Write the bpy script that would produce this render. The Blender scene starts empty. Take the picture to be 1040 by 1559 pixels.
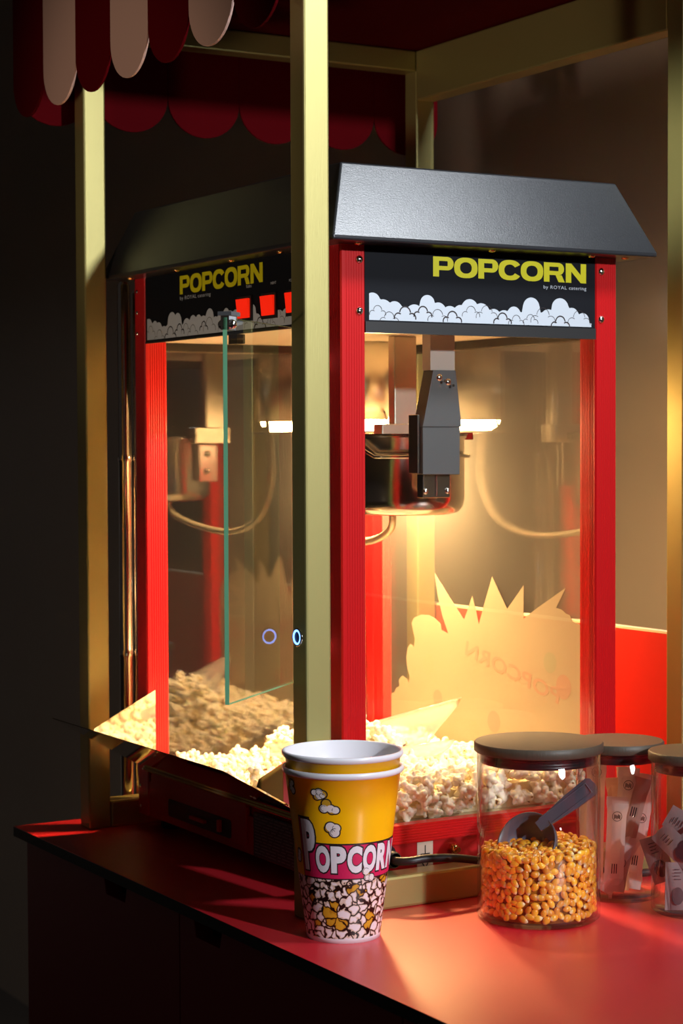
import bpy, bmesh, math, random
from mathutils import Vector, Matrix, noise
random.seed(7)
S = bpy.context.scene
COL = S.collection
HZ = 0.9                                   # height of the countertop above the floor
PI = math.pi

# ------------------------------------------------------------------ materials
def mat(name, base=(.5,.5,.5), rough=.5, metal=0., spec=.5, emit=None, estr=0., bump=0., bscale=200., coat=0., var=0., vscale=8.,
        stretch=None, sss=0.):
    m = bpy.data.materials.new(name); m.use_nodes = True
    nt = m.node_tree; b = nt.nodes['Principled BSDF']
    b.inputs['Base Color'].default_value = (*base, 1); b.inputs['Roughness'].default_value = rough
    b.inputs['Metallic'].default_value = metal; b.inputs['Specular IOR Level'].default_value = spec
    b.inputs['Coat Weight'].default_value = coat; b.inputs['Coat Roughness'].default_value = .08 if rough < .34 else .34
    if sss: 
        b.inputs['Subsurface Weight'].default_value = sss; b.inputs['Subsurface Scale'].default_value = .004
    if emit:
        b.inputs['Emission Color'].default_value = (*emit, 1); b.inputs['Emission Strength'].default_value = estr
    if bump or var:
        tc = nt.nodes.new('ShaderNodeTexCoord'); mp = nt.nodes.new('ShaderNodeMapping')
        nt.links.new(tc.outputs['Object'], mp.inputs[0])
        if stretch: mp.inputs['Scale'].default_value = stretch
        nz = nt.nodes.new('ShaderNodeTexNoise'); nz.inputs['Detail'].default_value = 4
        nt.links.new(mp.outputs[0], nz.inputs['Vector'])
        nz.inputs['Scale'].default_value = bscale if bump else vscale
        if bump:
            bp = nt.nodes.new('ShaderNodeBump'); bp.inputs['Strength'].default_value = bump; bp.inputs['Distance'].default_value = .002
            nt.links.new(nz.outputs['Fac'], bp.inputs['Height']); nt.links.new(bp.outputs[0], b.inputs['Normal'])
        if var:
            n2 = nt.nodes.new('ShaderNodeTexNoise'); n2.inputs['Scale'].default_value = vscale; n2.inputs['Detail'].default_value = 5
            nt.links.new(mp.outputs[0], n2.inputs['Vector'])
            mx = nt.nodes.new('ShaderNodeMix'); mx.data_type = 'RGBA'
            mx.inputs['A'].default_value = (*[c*(1-var) for c in base], 1); mx.inputs['B'].default_value = (*[min(1, c*(1+var)) for c in base], 1)
            nt.links.new(n2.outputs['Fac'], mx.inputs['Factor']); nt.links.new(mx.outputs['Result'], b.inputs['Base Color'])
    return m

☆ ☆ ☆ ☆

• _What is being asked_: Reproduce only the lines from the beginning of the data through the line that contains "PI = math.pi", both included, and please drop the pictures.

• _Problem solution_:
Write the bpy script that would produce this render. The Blender scene starts empty. Take the picture to be 1040 by 1559 pixels.
import bpy, bmesh, math, random
from mathutils import Vector, Matrix, noise
random.seed(7)
S = bpy.context.scene
COL = S.collection
HZ = 0.9                                   # height of the countertop above the floor
PI = math.pi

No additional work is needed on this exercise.